Danube on the Hudson

Danube on the Hudson

By Rory Winston

From clouds of confetti to bottles of bubbly, New Year’s Eve has always been less about celebrating that which is about to come than that which has long since passed. Our revelries smack of nostalgia – a nostalgia that is littered with the memory of unlived moments, moments that exist solely within the pomp and pageantry of imagined lives belonging to another era. When it comes to Fin de siècle escapism, Attila Glatz’s Salute to Vienna is the time machine of choice. The annual potpourri of Operetta, Waltz, and courtly ballet is ‘Silvester Schmaltz’ at its best.

No sooner does the Austro-Hungarian Empire roll into town than it becomes clear that Johan Strauss Jr. is alive and well and living in Avery Fisher Hall. Keeping the monarchy’s favorite son company are his Hungarian counterparts, Franz Lehár and Emmerich kalman. Court intrigue begins: with adulterers masquerading as prisoners, and cuckolds waltzing their way into a stupor, Die Fledermaus is a romantic take on our own more squalid but equally licentious nights of carousing. Likewise, the infamous fan with a moniker from the Merry Widow fans the flames of our own imaginations till we are ready to believe that somewhere amidst our own drunken coterie there is a Cinderella whose stiletto heels match the imprints on our backs.

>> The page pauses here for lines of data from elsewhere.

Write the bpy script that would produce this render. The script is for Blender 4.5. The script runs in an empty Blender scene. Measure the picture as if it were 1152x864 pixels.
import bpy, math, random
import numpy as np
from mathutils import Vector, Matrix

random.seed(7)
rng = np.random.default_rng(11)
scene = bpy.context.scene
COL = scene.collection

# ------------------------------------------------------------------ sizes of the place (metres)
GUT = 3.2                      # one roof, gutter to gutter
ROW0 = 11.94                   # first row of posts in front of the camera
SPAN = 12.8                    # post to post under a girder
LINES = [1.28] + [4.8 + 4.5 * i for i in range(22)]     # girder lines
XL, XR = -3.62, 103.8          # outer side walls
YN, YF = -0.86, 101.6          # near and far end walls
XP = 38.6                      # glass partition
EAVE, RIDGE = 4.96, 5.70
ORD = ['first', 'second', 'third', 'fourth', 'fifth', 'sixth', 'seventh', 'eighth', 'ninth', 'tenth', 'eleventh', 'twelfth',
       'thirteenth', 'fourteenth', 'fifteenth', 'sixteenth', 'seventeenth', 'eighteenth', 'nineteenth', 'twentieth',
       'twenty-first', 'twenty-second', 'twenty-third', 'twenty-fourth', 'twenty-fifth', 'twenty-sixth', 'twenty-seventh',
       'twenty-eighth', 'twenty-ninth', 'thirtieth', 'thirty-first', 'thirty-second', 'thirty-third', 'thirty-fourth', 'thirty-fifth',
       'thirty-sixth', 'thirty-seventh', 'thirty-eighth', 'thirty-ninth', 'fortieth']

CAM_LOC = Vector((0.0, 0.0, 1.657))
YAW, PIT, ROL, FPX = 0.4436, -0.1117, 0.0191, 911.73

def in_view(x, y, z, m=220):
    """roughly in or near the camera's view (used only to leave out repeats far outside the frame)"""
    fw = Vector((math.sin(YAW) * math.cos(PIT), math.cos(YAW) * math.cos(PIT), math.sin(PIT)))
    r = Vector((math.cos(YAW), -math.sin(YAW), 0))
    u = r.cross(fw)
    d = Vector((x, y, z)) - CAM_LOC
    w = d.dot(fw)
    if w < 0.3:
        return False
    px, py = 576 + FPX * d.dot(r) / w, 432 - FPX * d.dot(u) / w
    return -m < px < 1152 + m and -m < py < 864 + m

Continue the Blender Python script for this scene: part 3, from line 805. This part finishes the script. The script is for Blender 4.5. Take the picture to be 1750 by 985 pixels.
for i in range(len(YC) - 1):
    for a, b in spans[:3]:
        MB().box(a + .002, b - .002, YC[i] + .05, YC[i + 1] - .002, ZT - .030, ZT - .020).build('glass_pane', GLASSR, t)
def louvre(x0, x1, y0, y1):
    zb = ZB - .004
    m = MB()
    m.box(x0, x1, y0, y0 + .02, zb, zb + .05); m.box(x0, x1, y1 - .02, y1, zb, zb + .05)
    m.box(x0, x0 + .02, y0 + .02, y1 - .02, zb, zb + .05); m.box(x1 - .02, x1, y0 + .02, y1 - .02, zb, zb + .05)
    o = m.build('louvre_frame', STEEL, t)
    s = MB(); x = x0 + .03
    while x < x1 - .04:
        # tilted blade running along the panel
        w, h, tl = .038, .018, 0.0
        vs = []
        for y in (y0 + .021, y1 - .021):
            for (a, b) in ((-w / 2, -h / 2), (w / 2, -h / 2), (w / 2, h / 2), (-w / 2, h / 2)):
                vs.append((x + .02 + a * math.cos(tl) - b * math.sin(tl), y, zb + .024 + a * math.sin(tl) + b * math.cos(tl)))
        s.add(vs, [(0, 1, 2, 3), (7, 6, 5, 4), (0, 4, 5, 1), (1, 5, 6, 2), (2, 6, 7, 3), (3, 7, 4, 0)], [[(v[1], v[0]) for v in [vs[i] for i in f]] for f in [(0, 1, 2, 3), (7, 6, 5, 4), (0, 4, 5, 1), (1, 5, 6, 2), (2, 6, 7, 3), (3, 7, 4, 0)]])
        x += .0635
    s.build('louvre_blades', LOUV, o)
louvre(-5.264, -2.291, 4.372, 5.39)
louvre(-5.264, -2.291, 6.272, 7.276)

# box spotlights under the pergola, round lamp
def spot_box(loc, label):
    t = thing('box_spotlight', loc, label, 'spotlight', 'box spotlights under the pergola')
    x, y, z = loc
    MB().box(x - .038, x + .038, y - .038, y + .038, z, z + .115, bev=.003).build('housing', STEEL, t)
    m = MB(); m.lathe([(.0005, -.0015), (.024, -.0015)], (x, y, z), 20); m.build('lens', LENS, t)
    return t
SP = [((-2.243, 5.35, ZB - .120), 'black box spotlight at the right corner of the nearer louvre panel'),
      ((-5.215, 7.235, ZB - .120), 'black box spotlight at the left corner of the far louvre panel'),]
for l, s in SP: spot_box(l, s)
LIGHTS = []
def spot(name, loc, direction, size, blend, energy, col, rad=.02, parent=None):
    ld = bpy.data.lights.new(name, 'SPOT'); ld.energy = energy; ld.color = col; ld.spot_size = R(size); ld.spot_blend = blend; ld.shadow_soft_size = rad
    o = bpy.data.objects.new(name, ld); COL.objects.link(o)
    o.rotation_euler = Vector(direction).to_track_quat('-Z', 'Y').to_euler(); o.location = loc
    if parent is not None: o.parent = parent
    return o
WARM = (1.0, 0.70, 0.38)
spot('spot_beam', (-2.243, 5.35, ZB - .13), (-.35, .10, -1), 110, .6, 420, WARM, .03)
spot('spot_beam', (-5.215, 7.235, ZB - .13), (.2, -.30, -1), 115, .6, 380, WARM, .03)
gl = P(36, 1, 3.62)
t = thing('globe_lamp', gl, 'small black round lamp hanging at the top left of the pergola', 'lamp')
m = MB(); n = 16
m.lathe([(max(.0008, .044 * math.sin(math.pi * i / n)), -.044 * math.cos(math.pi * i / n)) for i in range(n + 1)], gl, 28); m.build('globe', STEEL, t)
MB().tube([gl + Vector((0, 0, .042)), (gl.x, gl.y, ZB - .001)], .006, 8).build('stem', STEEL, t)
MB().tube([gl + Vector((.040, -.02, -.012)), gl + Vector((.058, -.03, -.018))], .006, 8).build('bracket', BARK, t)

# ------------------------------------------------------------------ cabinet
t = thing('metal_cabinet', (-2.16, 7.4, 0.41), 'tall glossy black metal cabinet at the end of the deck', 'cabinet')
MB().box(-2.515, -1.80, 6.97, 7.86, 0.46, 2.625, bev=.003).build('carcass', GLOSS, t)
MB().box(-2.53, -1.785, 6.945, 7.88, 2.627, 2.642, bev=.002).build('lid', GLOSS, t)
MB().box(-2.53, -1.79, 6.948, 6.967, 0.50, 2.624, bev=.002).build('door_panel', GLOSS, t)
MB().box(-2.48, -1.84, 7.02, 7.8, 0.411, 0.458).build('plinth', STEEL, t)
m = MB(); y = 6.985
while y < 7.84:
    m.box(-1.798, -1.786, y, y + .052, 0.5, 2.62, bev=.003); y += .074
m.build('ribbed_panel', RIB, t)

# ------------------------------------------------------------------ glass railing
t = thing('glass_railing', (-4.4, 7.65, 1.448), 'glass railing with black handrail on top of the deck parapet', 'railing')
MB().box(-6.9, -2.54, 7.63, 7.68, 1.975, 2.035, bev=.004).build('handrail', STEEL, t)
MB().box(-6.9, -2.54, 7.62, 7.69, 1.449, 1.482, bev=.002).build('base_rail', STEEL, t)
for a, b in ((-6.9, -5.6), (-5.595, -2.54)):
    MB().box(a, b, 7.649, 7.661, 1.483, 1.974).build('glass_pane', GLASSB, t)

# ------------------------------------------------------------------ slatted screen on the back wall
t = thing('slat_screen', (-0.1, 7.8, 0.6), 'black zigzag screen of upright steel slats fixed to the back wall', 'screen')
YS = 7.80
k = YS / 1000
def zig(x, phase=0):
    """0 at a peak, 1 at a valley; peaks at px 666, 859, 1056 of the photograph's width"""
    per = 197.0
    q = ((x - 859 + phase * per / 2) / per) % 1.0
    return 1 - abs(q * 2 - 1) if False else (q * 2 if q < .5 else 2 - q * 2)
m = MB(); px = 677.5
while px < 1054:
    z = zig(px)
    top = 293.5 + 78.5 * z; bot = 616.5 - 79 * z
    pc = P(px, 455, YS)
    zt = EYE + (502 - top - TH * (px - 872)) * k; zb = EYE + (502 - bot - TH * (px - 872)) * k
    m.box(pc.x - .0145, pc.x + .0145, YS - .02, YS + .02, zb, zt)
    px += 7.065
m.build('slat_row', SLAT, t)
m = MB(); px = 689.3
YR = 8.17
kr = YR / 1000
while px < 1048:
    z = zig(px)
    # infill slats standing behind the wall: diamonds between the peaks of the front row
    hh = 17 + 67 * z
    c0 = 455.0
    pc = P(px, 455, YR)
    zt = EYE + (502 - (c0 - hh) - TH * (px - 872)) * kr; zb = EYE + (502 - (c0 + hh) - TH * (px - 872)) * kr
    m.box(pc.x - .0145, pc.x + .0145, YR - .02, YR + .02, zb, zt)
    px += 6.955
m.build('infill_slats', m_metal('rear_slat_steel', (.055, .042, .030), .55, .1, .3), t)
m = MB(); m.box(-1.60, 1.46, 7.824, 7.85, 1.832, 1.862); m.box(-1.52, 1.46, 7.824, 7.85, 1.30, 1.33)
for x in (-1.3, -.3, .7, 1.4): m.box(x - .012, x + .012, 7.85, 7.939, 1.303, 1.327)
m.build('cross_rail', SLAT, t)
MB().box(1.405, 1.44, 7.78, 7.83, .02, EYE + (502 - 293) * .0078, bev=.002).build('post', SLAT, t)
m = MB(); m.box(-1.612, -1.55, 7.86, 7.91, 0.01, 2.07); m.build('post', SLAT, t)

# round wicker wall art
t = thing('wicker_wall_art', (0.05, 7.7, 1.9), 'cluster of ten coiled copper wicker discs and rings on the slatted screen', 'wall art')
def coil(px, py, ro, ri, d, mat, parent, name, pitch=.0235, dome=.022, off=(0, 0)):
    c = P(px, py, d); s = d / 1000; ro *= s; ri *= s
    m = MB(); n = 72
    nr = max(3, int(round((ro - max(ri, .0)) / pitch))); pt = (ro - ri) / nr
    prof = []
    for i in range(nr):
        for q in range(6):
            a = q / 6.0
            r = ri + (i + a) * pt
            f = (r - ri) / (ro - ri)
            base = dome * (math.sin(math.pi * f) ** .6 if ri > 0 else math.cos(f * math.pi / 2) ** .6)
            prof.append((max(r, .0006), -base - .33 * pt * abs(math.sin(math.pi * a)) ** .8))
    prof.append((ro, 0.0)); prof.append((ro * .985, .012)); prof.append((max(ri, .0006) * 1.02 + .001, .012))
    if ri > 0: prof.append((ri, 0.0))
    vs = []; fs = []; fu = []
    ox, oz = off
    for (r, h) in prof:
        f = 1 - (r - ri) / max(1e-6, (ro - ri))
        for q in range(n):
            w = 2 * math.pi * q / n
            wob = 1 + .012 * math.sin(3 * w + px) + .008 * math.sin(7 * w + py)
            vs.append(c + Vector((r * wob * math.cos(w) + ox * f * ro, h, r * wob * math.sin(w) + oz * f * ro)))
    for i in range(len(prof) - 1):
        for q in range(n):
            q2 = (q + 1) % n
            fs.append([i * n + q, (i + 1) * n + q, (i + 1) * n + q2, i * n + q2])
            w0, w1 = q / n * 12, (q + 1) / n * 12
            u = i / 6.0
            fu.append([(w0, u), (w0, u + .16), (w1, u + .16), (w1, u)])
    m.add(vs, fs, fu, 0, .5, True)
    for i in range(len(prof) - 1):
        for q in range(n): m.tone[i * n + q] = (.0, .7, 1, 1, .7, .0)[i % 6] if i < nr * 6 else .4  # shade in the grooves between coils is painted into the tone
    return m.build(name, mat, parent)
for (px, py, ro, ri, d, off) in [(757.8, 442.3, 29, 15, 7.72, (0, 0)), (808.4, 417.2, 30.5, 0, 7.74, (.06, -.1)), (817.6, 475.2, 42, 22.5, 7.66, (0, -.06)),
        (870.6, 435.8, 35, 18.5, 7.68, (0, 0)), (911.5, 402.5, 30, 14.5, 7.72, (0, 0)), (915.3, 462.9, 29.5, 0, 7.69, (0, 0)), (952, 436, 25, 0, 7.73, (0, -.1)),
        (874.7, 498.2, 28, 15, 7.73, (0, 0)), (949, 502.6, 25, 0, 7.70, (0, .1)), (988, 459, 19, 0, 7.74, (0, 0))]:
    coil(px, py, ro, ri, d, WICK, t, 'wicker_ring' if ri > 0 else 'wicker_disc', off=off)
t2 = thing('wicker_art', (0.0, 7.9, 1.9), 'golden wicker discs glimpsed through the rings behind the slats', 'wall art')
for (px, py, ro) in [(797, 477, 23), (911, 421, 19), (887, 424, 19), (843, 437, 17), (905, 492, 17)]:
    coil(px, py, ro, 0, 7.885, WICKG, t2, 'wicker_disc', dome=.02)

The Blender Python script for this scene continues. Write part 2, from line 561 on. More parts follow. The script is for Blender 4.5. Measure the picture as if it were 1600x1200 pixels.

Climbing aloft a 75 piece orchestra, Finnish-born Swedish conductor Mika Eichenholtz sails the Danube of reverie from Vienna to Budapest with Austrian tenor Michael Heim and Hungarian Soprano Mónika Fischl as his guides. With dancers from the Ukraine’s Aniko Ballet, it is evident that the show commands a retinue on par with what might have been envisioned by Emperor Franz Josef prior to the outbreak of WW1. Quintessential kitsch…? No doubt. But as the saying goes: “In one year out the other”… and we are no worse for the wear. Salute to Vienna is our very own Danube on the Hudson. I can think of no better way to celebrate that grand institution, the good old New Year.